JÄKI ELDORADO: Diese ganze Generation konnte in den allermeisten Fällen gar nicht selber von dem profitieren, was sie da alles angeschoben hat. Zeitschriften wie Spex, Intro oder Visions, Plattenfirmen wie Motor, deutsche Labels, die selbst deutsche Gruppen aufbauen, der ganze Independentbereich - das hätte es ohne Punkrock nicht gegeben. Es wird auch anders gedacht. Das gab es vorher nämlich auch nicht, dass die Musik selber komplett austauschbar ist. Das es gar nicht um das Produkt selber geht. Vorher ging es ja nur um Virtuosität und Fachkenntnisse. Völlig langweilig.
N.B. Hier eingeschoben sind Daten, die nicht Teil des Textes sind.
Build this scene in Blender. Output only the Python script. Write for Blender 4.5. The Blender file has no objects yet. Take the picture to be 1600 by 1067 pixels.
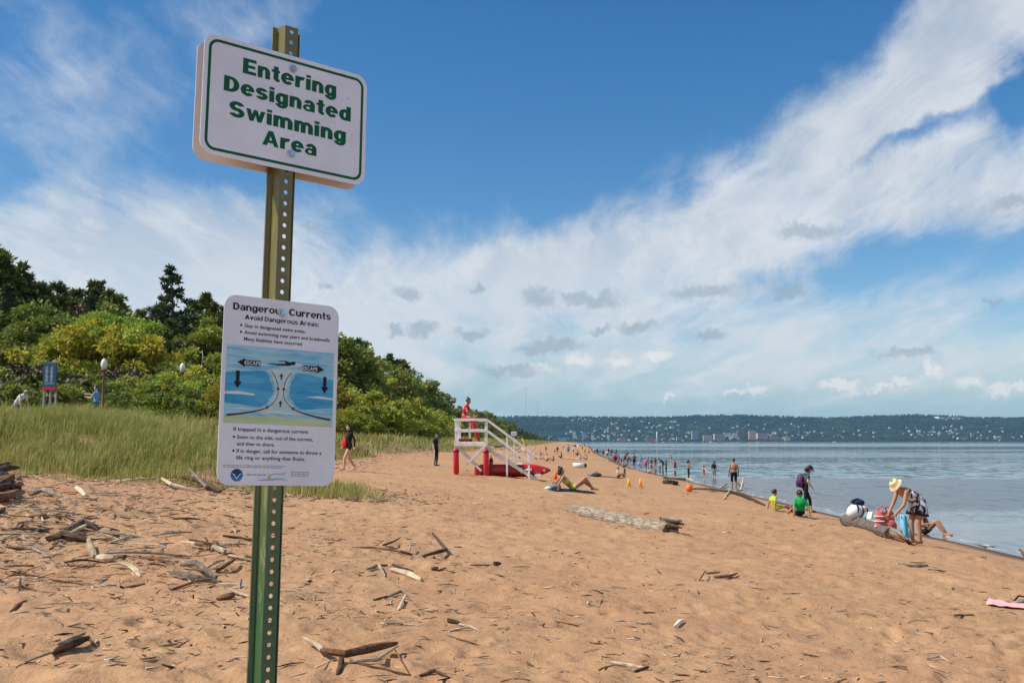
import bpy, bmesh, math, random
import numpy as np
from mathutils import Vector, Matrix

SC = bpy.context.scene
COL = SC.collection
R = math.radians
EYE = 2.78                     # eye height above the lake, metres
FPX = 1650.0                   # focal length for a 1600 pixel wide frame
HORIZON = 689.5
PITCH = math.atan((HORIZON - 533.5) / FPX)

# ------------------------------------------------------------------ camera
cam_data = bpy.data.cameras.new('camera')
cam = bpy.data.objects.new('camera', cam_data)
COL.objects.link(cam)
cam.location = (0, 0, EYE)
cam.rotation_euler = (math.pi / 2 + PITCH, 0, 0)
cam_data.sensor_width = 36
cam_data.lens = 36 * FPX / 1600
cam_data.clip_start = 0.05
cam_data.clip_end = 60000
SC.camera = cam

# ------------------------------------------------------------------ render and exposure
SC.render.engine = 'CYCLES'
SC.cycles.use_denoising = True
SC.cycles.max_bounces = 6
SC.cycles.transparent_max_bounces = 8
SC.cycles.volume_bounces = 0
SC.cycles.sample_clamp_indirect = 6
SC.view_settings.view_transform = 'Standard'
SC.view_settings.look = 'None'
SC.view_settings.gamma = 1.0
SC.view_settings.use_curve_mapping = False
SC.view_settings.exposure = 0.25

# ------------------------------------------------------------------ sun
SUN_EL, SUN_AZ = R(50), math.atan2(-0.97, -0.20)      # azimuth from +Y towards +X
sun_dir = Vector((math.sin(SUN_AZ) * math.cos(SUN_EL), math.cos(SUN_AZ) * math.cos(SUN_EL), math.sin(SUN_EL)))
sun_data = bpy.data.lights.new('sun', 'SUN')
sun_data.energy = 4.5
sun_data.angle = R(0.53)
sun_data.color = (1.0, 0.95, 0.87)
sun = bpy.data.objects.new('sun', sun_data)
COL.objects.link(sun)
sun.rotation_euler = sun_dir.to_track_quat('Z', 'Y').to_euler()
sun.location = (-20, -4, 30)

# ------------------------------------------------------------------ node helper
class Nodes:
    """Small expression builder for a node tree."""
    def __init__(self, tree):
        self.t = tree
        tree.nodes.clear()
    def n(self, kind, **kw):
        nd = self.t.nodes.new(kind)
        for k, v in kw.items():
            setattr(nd, k, v)
        return nd
    def link(self, a, b):
        self.t.links.new(a, b)
    def put(self, sock, v):
        if isinstance(v, bpy.types.NodeSocket):
            self.link(v, sock)
        elif v is not None:
            sock.default_value = v
    def m(self, op, a, b=None, c=None, clamp=False):
        nd = self.n('ShaderNodeMath', operation=op, use_clamp=clamp)
        for i, v in enumerate((a, b, c)):
            self.put(nd.inputs[i], v)
        return nd.outputs[0]
    def v(self, op, a, b=None, scale=None):
        nd = self.n('ShaderNodeVectorMath', operation=op)
        self.put(nd.inputs[0], a)
        self.put(nd.inputs[1], b)
        if scale is not None:
            self.put(nd.inputs['Scale'], scale)
        return nd.outputs['Value'] if op in ('LENGTH', 'DOT_PRODUCT', 'DISTANCE') else nd.outputs[0]
    def xyz(self, x, y, z):
        nd = self.n('ShaderNodeCombineXYZ')
        for i, v in enumerate((x, y, z)):
            self.put(nd.inputs[i], v)
        return nd.outputs[0]
    def sep(self, v):
        nd = self.n('ShaderNodeSeparateXYZ')
        self.link(v, nd.inputs[0])
        return nd.outputs
    def noise(self, vec, scale=1.0, detail=4.0, rough=0.5, dist=0.0, color=False):
        nd = self.n('ShaderNodeTexNoise')
        if vec is not None:
            self.link(vec, nd.inputs['Vector'])
        nd.inputs['Scale'].default_value = scale
        nd.inputs['Detail'].default_value = detail
        nd.inputs['Roughness'].default_value = rough
        nd.inputs['Distortion'].default_value = dist
        return nd.outputs['Color' if color else 'Fac']
    def voronoi(self, vec, scale, out='Distance', feature='F1'):
        nd = self.n('ShaderNodeTexVoronoi', feature=feature)
        self.link(vec, nd.inputs['Vector'])
        nd.inputs['Scale'].default_value = scale
        return nd.outputs[out]
    def step(self, x, lo, hi, a=0.0, b=1.0):
        nd = self.n('ShaderNodeMapRange', interpolation_type='SMOOTHSTEP')
        self.put(nd.inputs[0], x)
        for i, v in enumerate((lo, hi, a, b)):
            self.put(nd.inputs[i + 1], v)
        return nd.outputs[0]
    def mix(self, f, a, b, blend='MIX'):
        nd = self.n('ShaderNodeMix', data_type='RGBA', blend_type=blend)
        self.put(nd.inputs[0], f)
        for s, v in ((nd.inputs[6], a), (nd.inputs[7], b)):
            if isinstance(v, tuple) and len(v) == 3:
                v = v + (1.0,)
            self.put(s, v)
        return nd.outputs[2]
    def mapping(self, vec, loc=(0, 0, 0), rot=(0, 0, 0), scale=(1, 1, 1), kind='POINT'):
        nd = self.n('ShaderNodeMapping', vector_type=kind)
        self.link(vec, nd.inputs[0])
        nd.inputs[1].default_value = loc
        nd.inputs[2].default_value = rot
        nd.inputs[3].default_value = scale
        return nd.outputs[0]
    def bump(self, height, strength=0.3, dist=0.02, normal=None):
        nd = self.n('ShaderNodeBump')
        self.link(height, nd.inputs['Height'])
        nd.inputs['Strength'].default_value = strength
        nd.inputs['Distance'].default_value = dist
        if normal is not None:
            self.link(normal, nd.inputs['Normal'])
        return nd.outputs[0]

def pix_ray(px, py):
    X, Z = (px - 800) / FPX, (533.5 - py) / FPX
    return (X, math.cos(PITCH) - Z * math.sin(PITCH), math.sin(PITCH) + Z * math.cos(PITCH))

def pix_az_el(px, py):
    x, y, z = pix_ray(px, py)
    return math.atan2(x, y), math.atan2(z, math.hypot(x, y))

# ------------------------------------------------------------------ world: Nishita sky with thin clouds
world = bpy.data.worlds.new('World')
SC.world = world
world.use_nodes = True
w = Nodes(world.node_tree)
sky = w.n('ShaderNodeTexSky', sky_type='NISHITA', sun_disc=False)
sky.sun_elevation = SUN_EL
sky.sun_rotation = SUN_AZ
sky.altitude = 200
sky.air_density = 1.0
sky.dust_density = 0.6
sky.ozone_density = 2.5
SKY_STRENGTH = 0.092
CLOUD = 0.84 / SKY_STRENGTH          # cloud radiances below are what the picture shows
hs = w.n('ShaderNodeHueSaturation')
hs.inputs['Saturation'].default_value = 1.36
hs.inputs['Value'].default_value = 1.10
w.link(sky.outputs[0], hs.inputs['Color'])
skycol = hs.outputs[0]
dirv = w.n('ShaderNodeTexCoord').outputs['Generated']
dx, dy, dz = w.sep(dirv)
az = w.m('ARCTAN2', dx, dy)
el = w.m('ARCSINE', dz)
ae0 = w.xyz(az, el, 0.0)
warp = w.v('SCALE', w.v('SUBTRACT', w.noise(dirv, 9.0, 5, 0.55, color=True), (0.5, 0.5, 0.5)), scale=0.10)
ae = w.v('ADD', ae0, warp)
warp2 = w.v('SCALE', w.v('SUBTRACT', w.noise(dirv, 55.0, 7, 0.68, color=True), (0.5, 0.5, 0.5)), scale=0.036)
ae2 = w.v('ADD', ae0, warp2)
# a flat cloud layer seen in perspective: streaks run the way the wind blows
zz = w.m('ADD', w.m('MAXIMUM', dz, 0.0), 0.10)
lay = w.xyz(w.m('DIVIDE', dx, zz), w.m('DIVIDE', dy, zz), 0.0)
lay_w = w.v('ADD', lay, w.v('SCALE', w.v('SUBTRACT', w.noise(lay, 0.9, 3, 0.5, color=True), (0.5, 0.5, 0.5)), scale=0.6))
str_v = w.mapping(lay_w, rot=(0, 0, R(-27)), scale=(1.0, 0.20, 1.0))
streak = w.noise(str_v, 2.1, 9, 0.62)
streak_f = w.noise(w.mapping(lay_w, rot=(0, 0, R(-24)), scale=(1.0, 0.12, 1.0)), 6.0, 8, 0.65)
puff = w.noise(dirv, 7.0, 9, 0.58, 0.3)

def blob(vec, px, py, rx, ry, rot=0, wt=1.0, edge=0.0):
    a, e = pix_az_el(px, py)
    mv = w.mapping(vec, (a, e, 0), (0, 0, R(rot)), (rx / FPX, ry / FPX, 1), 'TEXTURE')
    return w.step(w.v('LENGTH', mv), 1.0, edge, 0.0, wt)

def total(parts, op='ADD'):
    s = parts[0]
    for p in parts[1:]:
        s = w.m(op, s, p)
    return s
#@SKY
CIRRUS = [  # px, py, rx, ry, rot, weight
    (1390, 158, 450, 135, 33, 0.66), (1560, 60, 280, 130, 38, 0.36),
    (1250, 316, 680, 122, 13, 0.62), (1580, 285, 300, 80, 16, 0.32), (1500, 405, 380, 75, 9, -0.16),
    (960, 415, 480, 130, 8, 0.42), (700, 450, 480, 140, 0, 0.42),
    (290, 365, 350, 135, 4, 0.66), (30, 345, 140, 85, 0, 0.46),
    (150, 480, 600, 140, 0, 0.44),
    (190, 140, 560, 200, 34, 0.27), (60, 40, 380, 200, 40, 0.14), (430, 30, 200, 60, 25, 0.16),
    (1440, 212, 260, 30, 24, -0.60), (1585, 165, 90, 60, 40, -0.50), (830, 165, 460, 190, 10, -0.62), (760, 40, 330, 130, 0, -0.30),
    (430, 230, 240, 60, 12, -0.20), (1300, 40, 260, 90, 33, -0.18),
]
low = w.step(el, R(7.5), R(0.5), 0.0, 0.85)
skycol = w.mix(low, skycol, (0.36 * CLOUD, 0.555 * CLOUD, 0.66 * CLOUD))
field = total([blob(ae, *c) for c in CIRRUS])
veil_band = w.m('MULTIPLY', w.step(el, R(0.4), R(4.5)), w.step(el, R(11.5), R(5.5)))
field = w.m('ADD', field, w.m('MULTIPLY', veil_band, 0.38))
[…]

Ich jedenfalls profitiere in meiner heutigen Arbeit mit Leuten wie 5 Sterne Deluxe durchaus davon, dass man damals kapiert hat, dass eine unabhängige Logistik sehr nützlich ist, um kleine Pflanzen in Ruhe größer werden zu lassen. Firmen wie Yo Mama oder Four Music haben eine wichtige Funktion als Gegenpol zu den großen Plattenfirmen. Während die Toten Hosen unsinnigerweise als die Gewinner des Punkrockspiels gelten. Punk ist ja wirklich das letzte Mal gewesen, dass Rockmusik so ein Anti - Establishment - Moment hatte. Aber die Hosen sind eher deshalb so groß geworden, weil sie sich auf so ein Schnauzbart - Mittelmaß einlassen konnten. Aber bei Punk ging es halt nie um so ein männerbündlerisches, stammtischmäßiges Ding. Die humorigen, witzigen Ansätze waren doch deutlich wichtiger. Und bei Bands wie den Hosen ging es auf einmal um Moral. Wo letztendlich das Gleiche passiert wie sonst auch immer: Eine Horde besoffener Jungs sitzen zusammen und philosophieren mit Halbwissen über irgendeine Scheiße.
MARKUS OEHLEN: Wenn ich die Toten Hosen im Radio höre, muss ich abschalten. Ich kann das einfach nicht glauben, was die da machen. Die propagieren so eine Plastikversion von Punk. »Wir bringen uns beide um« und so. Das spielt dermaßen mit Klischees von Punk und wildem Leben und Antihaltung. Noch dazu in dieser furchtbaren Ernsthaftigkeit.